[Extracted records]
## start

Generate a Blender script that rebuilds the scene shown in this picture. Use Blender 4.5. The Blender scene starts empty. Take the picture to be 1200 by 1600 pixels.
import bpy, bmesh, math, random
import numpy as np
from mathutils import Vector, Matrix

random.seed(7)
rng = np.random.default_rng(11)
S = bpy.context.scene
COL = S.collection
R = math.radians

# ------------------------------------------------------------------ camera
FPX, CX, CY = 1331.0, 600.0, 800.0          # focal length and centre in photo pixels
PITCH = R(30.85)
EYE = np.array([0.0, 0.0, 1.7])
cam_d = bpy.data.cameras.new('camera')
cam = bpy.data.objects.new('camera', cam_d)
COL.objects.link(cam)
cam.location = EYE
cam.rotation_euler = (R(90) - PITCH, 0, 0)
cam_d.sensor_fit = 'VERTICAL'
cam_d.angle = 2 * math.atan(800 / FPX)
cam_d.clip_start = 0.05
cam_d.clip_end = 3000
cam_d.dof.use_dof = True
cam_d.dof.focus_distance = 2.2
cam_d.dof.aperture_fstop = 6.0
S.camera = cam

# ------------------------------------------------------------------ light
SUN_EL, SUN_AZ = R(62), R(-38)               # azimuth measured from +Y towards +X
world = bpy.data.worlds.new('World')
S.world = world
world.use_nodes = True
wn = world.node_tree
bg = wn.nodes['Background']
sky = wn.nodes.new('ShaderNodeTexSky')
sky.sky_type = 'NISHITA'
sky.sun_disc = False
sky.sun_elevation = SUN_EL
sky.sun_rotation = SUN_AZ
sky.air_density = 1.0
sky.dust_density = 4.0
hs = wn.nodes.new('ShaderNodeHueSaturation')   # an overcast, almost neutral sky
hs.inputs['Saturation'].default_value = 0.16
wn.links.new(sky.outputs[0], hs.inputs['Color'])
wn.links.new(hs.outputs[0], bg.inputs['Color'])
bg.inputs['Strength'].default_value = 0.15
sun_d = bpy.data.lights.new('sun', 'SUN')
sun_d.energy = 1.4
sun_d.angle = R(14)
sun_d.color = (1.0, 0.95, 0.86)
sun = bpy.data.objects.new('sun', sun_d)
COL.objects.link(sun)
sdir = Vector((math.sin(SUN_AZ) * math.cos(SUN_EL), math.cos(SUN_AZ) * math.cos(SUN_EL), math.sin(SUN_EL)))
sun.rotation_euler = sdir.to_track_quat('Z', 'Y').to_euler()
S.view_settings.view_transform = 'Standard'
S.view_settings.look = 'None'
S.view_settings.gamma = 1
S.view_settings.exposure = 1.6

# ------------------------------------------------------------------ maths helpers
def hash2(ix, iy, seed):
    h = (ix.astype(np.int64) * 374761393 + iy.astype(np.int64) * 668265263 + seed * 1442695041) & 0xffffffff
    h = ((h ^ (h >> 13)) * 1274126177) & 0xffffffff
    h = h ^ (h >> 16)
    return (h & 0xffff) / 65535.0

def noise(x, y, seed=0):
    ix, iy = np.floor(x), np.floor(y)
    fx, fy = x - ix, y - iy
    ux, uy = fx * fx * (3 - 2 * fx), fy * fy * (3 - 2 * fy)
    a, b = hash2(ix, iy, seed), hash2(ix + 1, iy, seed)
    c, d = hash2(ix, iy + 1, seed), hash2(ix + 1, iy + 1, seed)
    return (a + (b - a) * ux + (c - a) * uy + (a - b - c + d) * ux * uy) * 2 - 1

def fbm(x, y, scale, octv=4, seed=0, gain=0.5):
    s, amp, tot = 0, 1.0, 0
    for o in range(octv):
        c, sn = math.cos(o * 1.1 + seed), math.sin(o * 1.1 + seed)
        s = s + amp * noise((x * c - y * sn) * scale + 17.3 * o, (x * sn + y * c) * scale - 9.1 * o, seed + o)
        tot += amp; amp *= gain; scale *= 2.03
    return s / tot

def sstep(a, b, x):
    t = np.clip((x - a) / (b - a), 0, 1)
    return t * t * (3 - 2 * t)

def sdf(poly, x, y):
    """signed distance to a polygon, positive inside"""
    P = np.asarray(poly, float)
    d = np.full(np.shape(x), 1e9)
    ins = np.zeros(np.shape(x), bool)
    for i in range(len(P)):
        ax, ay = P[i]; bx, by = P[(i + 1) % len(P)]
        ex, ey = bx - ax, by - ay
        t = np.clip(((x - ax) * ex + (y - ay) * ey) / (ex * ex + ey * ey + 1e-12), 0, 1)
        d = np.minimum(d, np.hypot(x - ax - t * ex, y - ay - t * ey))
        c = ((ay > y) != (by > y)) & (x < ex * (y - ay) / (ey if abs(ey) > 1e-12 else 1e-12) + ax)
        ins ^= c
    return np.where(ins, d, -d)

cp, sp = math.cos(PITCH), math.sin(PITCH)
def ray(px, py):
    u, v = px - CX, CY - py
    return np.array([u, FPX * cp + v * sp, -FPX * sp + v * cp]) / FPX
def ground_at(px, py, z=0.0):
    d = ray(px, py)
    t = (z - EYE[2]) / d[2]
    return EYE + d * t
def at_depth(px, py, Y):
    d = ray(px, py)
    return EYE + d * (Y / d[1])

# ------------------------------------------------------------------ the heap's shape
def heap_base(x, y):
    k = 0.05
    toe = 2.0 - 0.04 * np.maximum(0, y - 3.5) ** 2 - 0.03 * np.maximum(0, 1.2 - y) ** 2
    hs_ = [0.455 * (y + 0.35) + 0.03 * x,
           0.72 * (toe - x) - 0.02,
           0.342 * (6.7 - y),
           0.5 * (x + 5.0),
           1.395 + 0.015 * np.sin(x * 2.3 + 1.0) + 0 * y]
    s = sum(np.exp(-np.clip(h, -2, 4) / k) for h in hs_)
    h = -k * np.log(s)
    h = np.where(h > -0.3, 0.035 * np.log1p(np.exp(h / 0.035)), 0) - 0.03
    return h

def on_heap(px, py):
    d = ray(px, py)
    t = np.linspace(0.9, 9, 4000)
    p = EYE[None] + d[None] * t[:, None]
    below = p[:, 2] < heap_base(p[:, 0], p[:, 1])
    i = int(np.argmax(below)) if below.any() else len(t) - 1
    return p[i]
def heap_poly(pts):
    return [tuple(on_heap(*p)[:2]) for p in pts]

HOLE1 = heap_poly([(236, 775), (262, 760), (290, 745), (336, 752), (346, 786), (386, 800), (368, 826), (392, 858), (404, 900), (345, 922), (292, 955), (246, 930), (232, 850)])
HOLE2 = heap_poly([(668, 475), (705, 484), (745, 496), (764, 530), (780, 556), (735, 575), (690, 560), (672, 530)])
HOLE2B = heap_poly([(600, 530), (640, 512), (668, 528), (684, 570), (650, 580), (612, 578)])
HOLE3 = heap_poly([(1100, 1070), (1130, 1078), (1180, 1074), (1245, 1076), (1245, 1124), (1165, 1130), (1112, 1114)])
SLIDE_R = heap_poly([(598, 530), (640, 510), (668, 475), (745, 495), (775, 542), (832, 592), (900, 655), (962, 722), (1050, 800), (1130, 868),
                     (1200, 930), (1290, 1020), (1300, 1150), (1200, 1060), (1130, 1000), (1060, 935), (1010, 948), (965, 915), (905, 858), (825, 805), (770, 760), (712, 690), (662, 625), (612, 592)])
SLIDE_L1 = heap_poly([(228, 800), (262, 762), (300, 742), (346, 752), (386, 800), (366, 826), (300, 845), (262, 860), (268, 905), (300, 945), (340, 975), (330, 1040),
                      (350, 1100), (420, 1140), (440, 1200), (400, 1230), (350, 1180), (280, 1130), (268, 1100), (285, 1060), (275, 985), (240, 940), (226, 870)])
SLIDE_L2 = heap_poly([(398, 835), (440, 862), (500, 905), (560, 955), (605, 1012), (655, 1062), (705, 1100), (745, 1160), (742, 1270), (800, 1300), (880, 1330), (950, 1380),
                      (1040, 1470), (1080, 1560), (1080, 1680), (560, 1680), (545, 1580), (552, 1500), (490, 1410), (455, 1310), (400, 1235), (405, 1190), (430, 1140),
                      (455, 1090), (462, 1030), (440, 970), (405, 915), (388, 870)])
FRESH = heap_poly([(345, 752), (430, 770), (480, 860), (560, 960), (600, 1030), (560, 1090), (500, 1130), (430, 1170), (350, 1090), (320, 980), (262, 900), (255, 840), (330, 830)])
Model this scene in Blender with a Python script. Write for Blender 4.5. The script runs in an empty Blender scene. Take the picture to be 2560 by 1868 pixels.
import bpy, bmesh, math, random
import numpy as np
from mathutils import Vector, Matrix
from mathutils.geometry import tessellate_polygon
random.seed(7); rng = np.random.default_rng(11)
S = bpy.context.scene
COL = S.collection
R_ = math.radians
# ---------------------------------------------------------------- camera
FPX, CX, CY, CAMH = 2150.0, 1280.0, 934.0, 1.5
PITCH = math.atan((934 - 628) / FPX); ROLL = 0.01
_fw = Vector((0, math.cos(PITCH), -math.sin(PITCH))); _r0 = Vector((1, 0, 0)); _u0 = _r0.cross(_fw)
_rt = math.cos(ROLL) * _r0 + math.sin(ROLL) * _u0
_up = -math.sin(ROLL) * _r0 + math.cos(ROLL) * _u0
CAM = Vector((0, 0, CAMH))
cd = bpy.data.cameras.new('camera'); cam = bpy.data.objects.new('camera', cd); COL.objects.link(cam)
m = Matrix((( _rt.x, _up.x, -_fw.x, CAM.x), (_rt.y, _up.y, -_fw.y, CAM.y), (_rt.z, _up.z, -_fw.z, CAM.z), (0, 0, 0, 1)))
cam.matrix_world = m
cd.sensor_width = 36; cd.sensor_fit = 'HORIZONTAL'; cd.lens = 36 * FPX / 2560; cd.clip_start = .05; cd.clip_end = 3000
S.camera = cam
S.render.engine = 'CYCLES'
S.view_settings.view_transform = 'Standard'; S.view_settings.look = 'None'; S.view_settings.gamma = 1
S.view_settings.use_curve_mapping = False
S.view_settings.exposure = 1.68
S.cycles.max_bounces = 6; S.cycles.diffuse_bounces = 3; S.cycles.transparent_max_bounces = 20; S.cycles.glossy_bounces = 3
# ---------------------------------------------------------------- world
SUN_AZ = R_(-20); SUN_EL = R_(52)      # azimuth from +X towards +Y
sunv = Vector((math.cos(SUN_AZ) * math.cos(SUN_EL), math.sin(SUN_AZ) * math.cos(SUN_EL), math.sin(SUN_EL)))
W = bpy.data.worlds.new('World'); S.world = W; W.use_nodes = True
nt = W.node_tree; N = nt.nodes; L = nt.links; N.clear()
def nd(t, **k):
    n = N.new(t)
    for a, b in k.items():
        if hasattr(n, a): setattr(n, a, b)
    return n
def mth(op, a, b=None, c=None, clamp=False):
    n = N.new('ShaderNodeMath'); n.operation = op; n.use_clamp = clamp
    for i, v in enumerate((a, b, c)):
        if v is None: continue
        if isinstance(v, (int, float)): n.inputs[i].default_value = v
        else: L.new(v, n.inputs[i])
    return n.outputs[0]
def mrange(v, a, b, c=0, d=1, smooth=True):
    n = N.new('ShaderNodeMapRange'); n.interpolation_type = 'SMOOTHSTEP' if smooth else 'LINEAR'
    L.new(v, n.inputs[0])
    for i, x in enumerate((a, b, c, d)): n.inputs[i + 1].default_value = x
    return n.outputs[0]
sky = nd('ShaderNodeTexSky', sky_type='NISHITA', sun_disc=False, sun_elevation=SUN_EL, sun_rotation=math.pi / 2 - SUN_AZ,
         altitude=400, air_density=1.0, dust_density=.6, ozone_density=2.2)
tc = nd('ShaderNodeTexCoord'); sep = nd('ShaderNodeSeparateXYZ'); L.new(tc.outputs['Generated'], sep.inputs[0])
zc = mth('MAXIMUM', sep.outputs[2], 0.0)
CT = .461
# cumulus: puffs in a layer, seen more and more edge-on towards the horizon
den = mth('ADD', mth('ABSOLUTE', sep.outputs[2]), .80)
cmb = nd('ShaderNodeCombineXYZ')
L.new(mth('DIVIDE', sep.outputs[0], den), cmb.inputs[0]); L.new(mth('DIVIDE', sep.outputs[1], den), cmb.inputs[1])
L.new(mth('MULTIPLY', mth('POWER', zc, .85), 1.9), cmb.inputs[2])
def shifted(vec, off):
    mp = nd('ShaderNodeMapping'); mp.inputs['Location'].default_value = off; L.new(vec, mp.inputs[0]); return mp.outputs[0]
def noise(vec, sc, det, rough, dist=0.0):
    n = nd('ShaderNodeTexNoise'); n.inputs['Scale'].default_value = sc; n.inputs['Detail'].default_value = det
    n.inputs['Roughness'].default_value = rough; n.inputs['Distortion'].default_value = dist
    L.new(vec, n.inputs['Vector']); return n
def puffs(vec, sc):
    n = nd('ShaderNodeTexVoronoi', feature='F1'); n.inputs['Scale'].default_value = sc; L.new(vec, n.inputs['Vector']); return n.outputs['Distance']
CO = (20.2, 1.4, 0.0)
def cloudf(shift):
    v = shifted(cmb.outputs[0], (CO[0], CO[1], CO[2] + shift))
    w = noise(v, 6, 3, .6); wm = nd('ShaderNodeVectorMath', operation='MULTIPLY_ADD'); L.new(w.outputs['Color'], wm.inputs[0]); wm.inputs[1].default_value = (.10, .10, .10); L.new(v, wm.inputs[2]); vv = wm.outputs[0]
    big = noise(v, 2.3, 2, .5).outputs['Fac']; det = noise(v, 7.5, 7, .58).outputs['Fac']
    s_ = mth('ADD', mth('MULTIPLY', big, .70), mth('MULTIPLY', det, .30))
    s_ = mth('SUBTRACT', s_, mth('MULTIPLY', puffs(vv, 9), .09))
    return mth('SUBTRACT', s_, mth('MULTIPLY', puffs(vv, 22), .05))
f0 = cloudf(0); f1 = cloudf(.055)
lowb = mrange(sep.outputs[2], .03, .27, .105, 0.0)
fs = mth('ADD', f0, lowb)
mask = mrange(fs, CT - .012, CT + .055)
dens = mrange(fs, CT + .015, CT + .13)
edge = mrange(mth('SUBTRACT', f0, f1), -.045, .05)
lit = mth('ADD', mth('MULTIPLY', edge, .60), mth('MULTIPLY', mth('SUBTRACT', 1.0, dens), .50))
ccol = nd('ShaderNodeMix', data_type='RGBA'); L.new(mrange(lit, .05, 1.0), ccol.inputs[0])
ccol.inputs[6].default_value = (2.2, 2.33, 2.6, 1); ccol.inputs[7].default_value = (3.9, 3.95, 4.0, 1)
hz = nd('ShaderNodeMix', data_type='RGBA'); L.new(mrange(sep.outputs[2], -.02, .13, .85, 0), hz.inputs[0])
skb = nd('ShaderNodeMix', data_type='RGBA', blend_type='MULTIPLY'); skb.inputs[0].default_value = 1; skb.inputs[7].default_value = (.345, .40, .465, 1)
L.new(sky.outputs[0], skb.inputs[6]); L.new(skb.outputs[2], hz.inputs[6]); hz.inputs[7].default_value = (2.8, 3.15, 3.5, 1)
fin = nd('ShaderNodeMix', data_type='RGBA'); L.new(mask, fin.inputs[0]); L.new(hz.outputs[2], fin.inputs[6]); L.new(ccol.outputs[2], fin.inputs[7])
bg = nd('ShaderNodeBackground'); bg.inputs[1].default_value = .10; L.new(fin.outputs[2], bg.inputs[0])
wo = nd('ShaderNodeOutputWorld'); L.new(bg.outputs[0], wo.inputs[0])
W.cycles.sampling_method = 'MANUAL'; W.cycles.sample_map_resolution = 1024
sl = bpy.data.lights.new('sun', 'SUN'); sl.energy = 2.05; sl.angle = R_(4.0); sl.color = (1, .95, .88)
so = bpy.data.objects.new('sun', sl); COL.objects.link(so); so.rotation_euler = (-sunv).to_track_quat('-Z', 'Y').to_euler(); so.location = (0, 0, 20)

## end

Beginning at the top of the data, please return every line until and including the line containing "R = math.radians", copied exactly, and nothing past it.

#### [Finished exercise]
Generate a Blender script that rebuilds the scene shown in this picture. Use Blender 4.5. The Blender scene starts empty. Take the picture to be 1200 by 1600 pixels.
import bpy, bmesh, math, random
import numpy as np
from mathutils import Vector, Matrix

random.seed(7)
rng = np.random.default_rng(11)
S = bpy.context.scene
COL = S.collection
R = math.radians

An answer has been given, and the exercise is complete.